▸ Task description: Return verbatim everything from the first line through the line that contains "rad = math.radians", and stop there.

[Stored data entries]
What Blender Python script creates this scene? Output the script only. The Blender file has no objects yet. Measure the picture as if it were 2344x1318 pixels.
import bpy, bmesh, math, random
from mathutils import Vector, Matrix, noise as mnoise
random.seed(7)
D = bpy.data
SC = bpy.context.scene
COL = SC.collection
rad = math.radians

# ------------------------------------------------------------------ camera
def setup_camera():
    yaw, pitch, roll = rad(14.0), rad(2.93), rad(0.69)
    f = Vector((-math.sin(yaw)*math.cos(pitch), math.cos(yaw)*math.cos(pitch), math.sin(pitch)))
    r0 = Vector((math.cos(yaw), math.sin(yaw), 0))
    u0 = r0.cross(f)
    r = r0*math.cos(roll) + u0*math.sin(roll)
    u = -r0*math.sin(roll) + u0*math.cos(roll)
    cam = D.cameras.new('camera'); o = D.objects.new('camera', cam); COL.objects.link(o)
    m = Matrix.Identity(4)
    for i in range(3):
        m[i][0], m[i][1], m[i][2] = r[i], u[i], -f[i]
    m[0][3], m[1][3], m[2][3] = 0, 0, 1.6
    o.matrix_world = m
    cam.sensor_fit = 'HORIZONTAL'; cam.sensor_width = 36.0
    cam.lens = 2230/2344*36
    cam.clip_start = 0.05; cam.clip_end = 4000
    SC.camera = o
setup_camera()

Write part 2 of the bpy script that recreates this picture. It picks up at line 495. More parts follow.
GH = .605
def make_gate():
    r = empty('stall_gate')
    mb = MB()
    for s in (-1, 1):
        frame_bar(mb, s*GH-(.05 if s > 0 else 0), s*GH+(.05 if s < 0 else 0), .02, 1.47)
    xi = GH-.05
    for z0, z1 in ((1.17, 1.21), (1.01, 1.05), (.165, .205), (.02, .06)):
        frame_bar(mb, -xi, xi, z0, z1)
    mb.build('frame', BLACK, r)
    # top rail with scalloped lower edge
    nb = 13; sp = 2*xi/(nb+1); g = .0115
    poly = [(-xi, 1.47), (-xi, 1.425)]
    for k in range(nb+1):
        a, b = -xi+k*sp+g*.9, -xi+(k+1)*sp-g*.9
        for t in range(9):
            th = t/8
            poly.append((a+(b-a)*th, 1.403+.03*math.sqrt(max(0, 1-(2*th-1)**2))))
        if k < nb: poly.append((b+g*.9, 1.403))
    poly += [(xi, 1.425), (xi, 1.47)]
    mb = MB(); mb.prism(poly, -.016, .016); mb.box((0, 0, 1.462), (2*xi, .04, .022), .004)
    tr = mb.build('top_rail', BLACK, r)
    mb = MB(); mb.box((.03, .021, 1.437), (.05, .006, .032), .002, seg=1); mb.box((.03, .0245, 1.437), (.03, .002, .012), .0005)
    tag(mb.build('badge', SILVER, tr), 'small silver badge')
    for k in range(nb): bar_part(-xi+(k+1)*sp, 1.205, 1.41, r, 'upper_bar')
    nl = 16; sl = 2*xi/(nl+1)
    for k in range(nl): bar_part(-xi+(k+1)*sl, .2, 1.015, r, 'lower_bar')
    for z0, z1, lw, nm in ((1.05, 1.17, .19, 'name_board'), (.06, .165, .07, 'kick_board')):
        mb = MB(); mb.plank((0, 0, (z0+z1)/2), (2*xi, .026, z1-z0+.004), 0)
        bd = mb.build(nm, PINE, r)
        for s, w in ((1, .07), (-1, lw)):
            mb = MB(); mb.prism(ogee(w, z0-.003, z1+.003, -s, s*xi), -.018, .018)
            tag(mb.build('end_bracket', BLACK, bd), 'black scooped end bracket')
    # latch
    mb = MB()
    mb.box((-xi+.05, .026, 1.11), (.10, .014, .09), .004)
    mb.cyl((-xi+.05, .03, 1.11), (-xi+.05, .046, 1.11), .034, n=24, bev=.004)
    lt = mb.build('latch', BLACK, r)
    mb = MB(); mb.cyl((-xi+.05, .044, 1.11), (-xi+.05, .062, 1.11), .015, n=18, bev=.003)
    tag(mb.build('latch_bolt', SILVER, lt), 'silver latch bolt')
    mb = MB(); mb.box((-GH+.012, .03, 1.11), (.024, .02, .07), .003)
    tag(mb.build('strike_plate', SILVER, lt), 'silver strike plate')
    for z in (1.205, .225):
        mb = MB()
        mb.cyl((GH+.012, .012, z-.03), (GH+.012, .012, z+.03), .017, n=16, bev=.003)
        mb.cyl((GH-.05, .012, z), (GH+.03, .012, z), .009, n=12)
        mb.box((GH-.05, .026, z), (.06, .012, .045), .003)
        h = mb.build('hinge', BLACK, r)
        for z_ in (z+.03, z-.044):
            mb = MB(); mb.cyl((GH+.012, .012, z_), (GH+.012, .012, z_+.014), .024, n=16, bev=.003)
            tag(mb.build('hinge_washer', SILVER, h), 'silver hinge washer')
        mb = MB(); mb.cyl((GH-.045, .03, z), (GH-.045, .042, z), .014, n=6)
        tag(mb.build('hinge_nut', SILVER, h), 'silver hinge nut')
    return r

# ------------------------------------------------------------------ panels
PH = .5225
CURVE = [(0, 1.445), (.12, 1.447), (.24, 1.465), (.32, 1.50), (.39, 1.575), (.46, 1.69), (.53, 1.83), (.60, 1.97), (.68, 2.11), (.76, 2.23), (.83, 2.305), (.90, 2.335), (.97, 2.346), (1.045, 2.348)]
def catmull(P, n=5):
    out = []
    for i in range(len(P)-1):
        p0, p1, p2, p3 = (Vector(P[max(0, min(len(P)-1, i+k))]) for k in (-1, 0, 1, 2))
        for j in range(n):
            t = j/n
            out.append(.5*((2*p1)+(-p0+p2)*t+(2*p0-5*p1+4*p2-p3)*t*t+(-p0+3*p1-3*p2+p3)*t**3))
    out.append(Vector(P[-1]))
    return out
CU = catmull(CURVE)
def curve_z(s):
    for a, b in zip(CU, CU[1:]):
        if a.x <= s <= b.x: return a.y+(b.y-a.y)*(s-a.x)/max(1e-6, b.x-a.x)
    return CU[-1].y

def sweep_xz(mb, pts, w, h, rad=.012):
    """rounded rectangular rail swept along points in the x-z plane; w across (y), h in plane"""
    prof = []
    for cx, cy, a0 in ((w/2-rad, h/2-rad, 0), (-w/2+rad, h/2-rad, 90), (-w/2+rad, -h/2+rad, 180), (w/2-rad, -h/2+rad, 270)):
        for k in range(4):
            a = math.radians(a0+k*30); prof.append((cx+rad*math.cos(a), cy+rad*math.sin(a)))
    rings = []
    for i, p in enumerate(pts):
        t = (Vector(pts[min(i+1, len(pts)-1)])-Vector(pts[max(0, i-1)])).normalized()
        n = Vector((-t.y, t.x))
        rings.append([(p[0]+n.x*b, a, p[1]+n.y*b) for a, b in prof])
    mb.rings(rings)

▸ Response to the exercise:
What Blender Python script creates this scene? Output the script only. The Blender file has no objects yet. Measure the picture as if it were 2344x1318 pixels.
import bpy, bmesh, math, random
from mathutils import Vector, Matrix, noise as mnoise
random.seed(7)
D = bpy.data
SC = bpy.context.scene
COL = SC.collection
rad = math.radians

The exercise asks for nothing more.